Seriously, you are looking for things to pour this gravy on. I still have half of the pan drippings and stock I made from the turkey, and I am making that gravy again as soon as we finish eating this batch.

I thought I only liked cheesecake this much.

biscuits

Dude. Biscuits are easy and so good. Who knew? Well, probably you knew and you make them every morning for breakfast, but I had no idea. None.

I used the Joy of Cooking recipe (although in a food processor and with half non-fat milk and half regular milk). I remembered Alton Brown’s show on biscuits and tried not to mix everything too much. These biscuits were so easy and so flaky and so good. I highly recommend that you go make some biscuits right now. Maybe I will too.

I’ve been in an Italian state of mind

I haven’t made many original recipes lately. I’ve been starting work at about 7am most days, and by 7 or 8 at night when I finally get out of the office, I’m more hungry than creative.

This week, has mostly been Italian. So much for low-fat cooking.

A few nights ago, I made three Rachel Ray recipes. Say what you want about her, when it’s 8pm and you need to stop at the grocery store on the way home to pick up ingredients and you’re going to have to work some more after dinner, the thought of a 30 minute meal is a pretty good one.

I made Florentine meatballs, Papa al Pomodoro and onion tartlets.

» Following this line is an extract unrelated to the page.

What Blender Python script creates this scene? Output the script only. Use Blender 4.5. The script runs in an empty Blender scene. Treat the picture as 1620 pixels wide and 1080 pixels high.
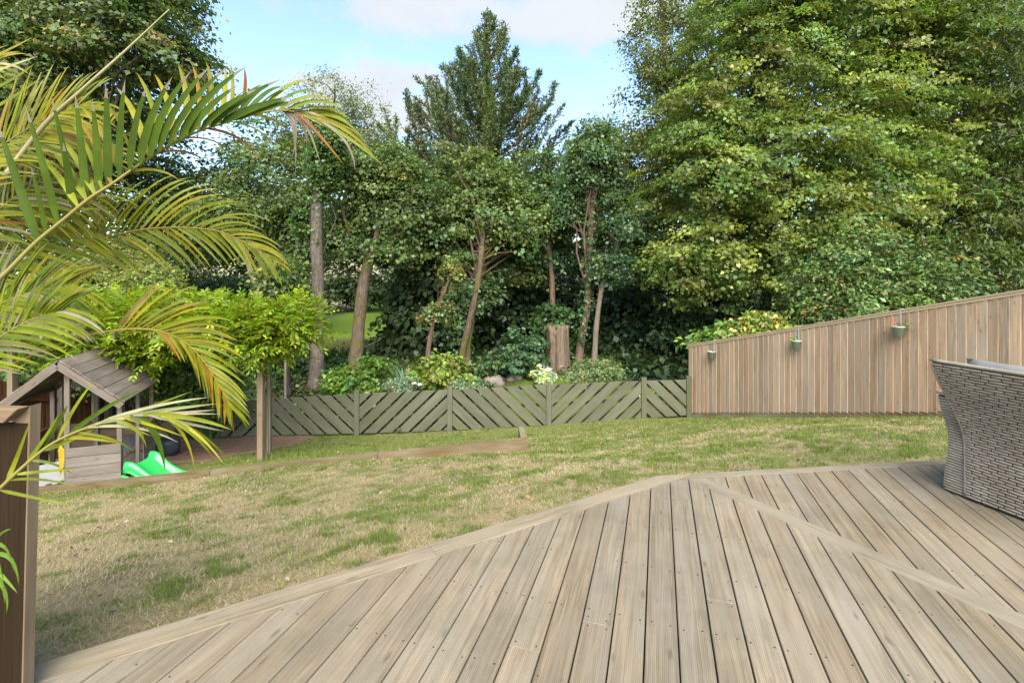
import bpy, math, random
import numpy as np
from mathutils import Matrix, Vector

R = math.radians
scene = bpy.context.scene
col = scene.collection
rng = np.random.default_rng(7)
random.seed(7)

# ------------------------------------------------------------------ camera, sky, sun, exposure
F = 755.0            # focal length in photograph pixels
HZ = 436.0           # row of the horizon
CX = 810.0
H = 1.65             # eye height above the deck
cam_d = bpy.data.cameras.new('camera')
cam = bpy.data.objects.new('camera', cam_d)
col.objects.link(cam)
cam_d.sensor_width = 36.0
cam_d.lens = F / 1620.0 * 36.0
cam_d.shift_y = -(540.0 - HZ) / 1620.0
cam_d.clip_start = 0.05
cam_d.clip_end = 1500.0
cam.location = (0, 0, H)
cam.rotation_euler = (R(90), 0, 0)
scene.camera = cam

SUN_EL, SUN_AZ = 47.0, 174.0      # azimuth clockwise from +Y: behind the camera
world = bpy.data.worlds.new('World')
scene.world = world
world.use_nodes = True
wn, wl = world.node_tree.nodes, world.node_tree.links
wn.clear()
wout = wn.new('ShaderNodeOutputWorld')
wbg = wn.new('ShaderNodeBackground')
wbg.inputs['Strength'].default_value = 0.068
sky = wn.new('ShaderNodeTexSky')
sky.sky_type = 'NISHITA'
sky.sun_disc = False
sky.sun_elevation = R(SUN_EL)
sky.sun_rotation = R(SUN_AZ)
sky.air_density = 1.0
sky.dust_density = 1.3
sky.ozone_density = 1.6
tc = wn.new('ShaderNodeTexCoord')
sepw = wn.new('ShaderNodeSeparateXYZ')
wl.new(tc.outputs['Generated'], sepw.inputs[0])
zc = wn.new('ShaderNodeMath'); zc.operation = 'MAXIMUM'; zc.inputs[1].default_value = 0.0
wl.new(sepw.outputs['Z'], zc.inputs[0])
za = wn.new('ShaderNodeMath'); za.operation = 'ADD'; za.inputs[1].default_value = 0.16
wl.new(zc.outputs[0], za.inputs[0])
dx = wn.new('ShaderNodeMath'); dx.operation = 'DIVIDE'
dy = wn.new('ShaderNodeMath'); dy.operation = 'DIVIDE'
wl.new(sepw.outputs['X'], dx.inputs[0]); wl.new(za.outputs[0], dx.inputs[1])
wl.new(sepw.outputs['Y'], dy.inputs[0]); wl.new(za.outputs[0], dy.inputs[1])
cmb = wn.new('ShaderNodeCombineXYZ')
wl.new(dx.outputs[0], cmb.inputs[0]); wl.new(dy.outputs[0], cmb.inputs[1])
wmap = wn.new('ShaderNodeMapping')
wmap.inputs['Location'].default_value = (0.36, 0.0, 0.0)
wl.new(cmb.outputs[0], wmap.inputs[0])
cn = wn.new('ShaderNodeTexNoise')
cn.inputs['Scale'].default_value = 2.3
cn.inputs['Detail'].default_value = 10.0
cn.inputs['Roughness'].default_value = 0.55
cn.inputs['Distortion'].default_value = 0.15
wl.new(wmap.outputs[0], cn.inputs['Vector'])
def cloud_bank(cx, cy, rx, ry, amt, prev):
    m = wn.new('ShaderNodeMapping'); m.inputs['Location'].default_value = (-cx / rx, -cy / ry, 0); m.inputs['Scale'].default_value = (1 / rx, 1 / ry, 1)
    wl.new(cmb.outputs[0], m.inputs[0])
    ln = wn.new('ShaderNodeVectorMath'); ln.operation = 'LENGTH'; wl.new(m.outputs[0], ln.inputs[0])
    mr = wn.new('ShaderNodeMapRange'); mr.interpolation_type = 'SMOOTHSTEP'
    mr.inputs[1].default_value = 0.3; mr.inputs[2].default_value = 1.7; mr.inputs[3].default_value = amt; mr.inputs[4].default_value = 0.0
    wl.new(ln.outputs['Value'], mr.inputs[0])
    ad = wn.new('ShaderNodeMath'); ad.operation = 'ADD'; wl.new(prev, ad.inputs[0]); wl.new(mr.outputs[0], ad.inputs[1])
    return ad.outputs[0]
cval = cloud_bank(-0.02, 1.32, .50, .17, .24, cn.outputs['Fac'])
cval = cloud_bank(-0.50, 1.90, .36, .26, .26, cval)
crmp = wn.new('ShaderNodeValToRGB')
crmp.color_ramp.elements[0].position = 0.52
crmp.color_ramp.elements[1].position = 0.74
crmp.color_ramp.interpolation = 'EASE'
wl.new(cval, crmp.inputs[0])
cn2 = wn.new('ShaderNodeTexNoise')
cn2.inputs['Scale'].default_value = 3.2
cn2.inputs['Detail'].default_value = 6.0
wl.new(wmap.outputs[0], cn2.inputs['Vector'])
ccol = wn.new('ShaderNodeMix'); ccol.data_type = 'RGBA'
ccol.inputs['A'].default_value = (1.62, 1.77, 1.98, 1)
ccol.inputs['B'].default_value = (2.12, 2.2, 2.3, 1)
wl.new(cn2.outputs['Fac'], ccol.inputs['Factor'])
wmix = wn.new('ShaderNodeMix'); wmix.data_type = 'RGBA'
wl.new(crmp.outputs[0], wmix.inputs['Factor'])
wl.new(sky.outputs[0], wmix.inputs['A'])
wl.new(ccol.outputs['Result'], wmix.inputs['B'])
wl.new(wmix.outputs['Result'], wbg.inputs['Color'])
wl.new(wbg.outputs[0], wout.inputs['Surface'])

sun_d = bpy.data.lights.new('sun', 'SUN')
sun_d.energy = 1.5
sun_d.angle = R(55)
sun_d.color = (1.0, 0.95, 0.87)
sun = bpy.data.objects.new('sun', sun_d)
col.objects.link(sun)
sdir = Vector((math.sin(R(SUN_AZ)) * math.cos(R(SUN_EL)), math.cos(R(SUN_AZ)) * math.cos(R(SUN_EL)), math.sin(R(SUN_EL))))
sun.rotation_euler = sdir.to_track_quat('Z', 'Y').to_euler()
sun.location = sdir * 60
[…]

I didn’t veer too much from the recipes, although I spiced up the meatballs a little more and used fat-free milk and fresh provolone in the sauce. For the soup, I used cannellini beans, even though she specifically says to use something smaller, mostly because the lame Safeway by my house didn’t have any smaller beans. Tomato sauce, bread, and parmesan cheese? There’s no way to go wrong with that. I made the tartlets with french bread, rather than white, which worked out pretty well. I used about half as much cheese as the recipe called for though. A pound of cheese! I love cheese more than most people, but seriously, that’s a lot of cheese.

Then the next night, I made some angel hair pasta and pesto and some garlic bread, but I also tried the malfatti recipe from Accidental Hedonist. Oh Kate. It sounded so good. And I made it so badly. My dumplings fell completely apart when I tried to boil them. I know that she warns of that and cautions of less-than-dry spinach. I guess that could have been my problem, although I had a bad experience with watery spinach and ham lasagna years ago, which has served as a cautionary tale ever since. I wring out my spinach and wring it out some more and then I bake it in the sun and leave it in the sauna for a while. The problem might have been the ricotta. I used a combination of really good (and dry) ricotta, and some low-fat (somewhat watery) ricotta. I should never try to go low-fat with cheese.

I fished out my watery spinach and drained it on paper towels. It tasted OK with the quick tomato sauce I threw together. But it sure wasn’t as good as Kate described it. I’ve just never been able to make dumplings of any kind. I’ll have to keep trying.

The tomato sauce was easy. I softened up a chopped onion and some minced garlic in olive oil, and added some salt and pepper, red pepper flakes, dried basil and oregano. Then I deglazed the pan with some red wine, added a 15 oz can of tomato sauce and a 6 oz can of tomato paste. I simmered it for about 20 minutes and added a splah of red wine vinegar. I normally would have used diced tomatoes, but tomato sauce was what I had on hand.

We had all this with a 95 Terra Blanca cab. We were at the Terra Blanca winery over labor day weekend (we’re big fans of the late harvest gewurtz). We tried the 2001 Red Mountain cab, which was really good, and the Onyx blend, which was even better. We snagged a few bottles of the Onyx, but we ended up with a case of the 95 cab. It generally sells for $25 a bottle, but we got a case for $75 because sadly, it’s peaked. It still has aromas that give you a hint of how flavorful it used to be, but the taste has faded. But it’s still a great tasting wine at $75 a case. (It’s a pretty poor wine for $25 a bottle though.)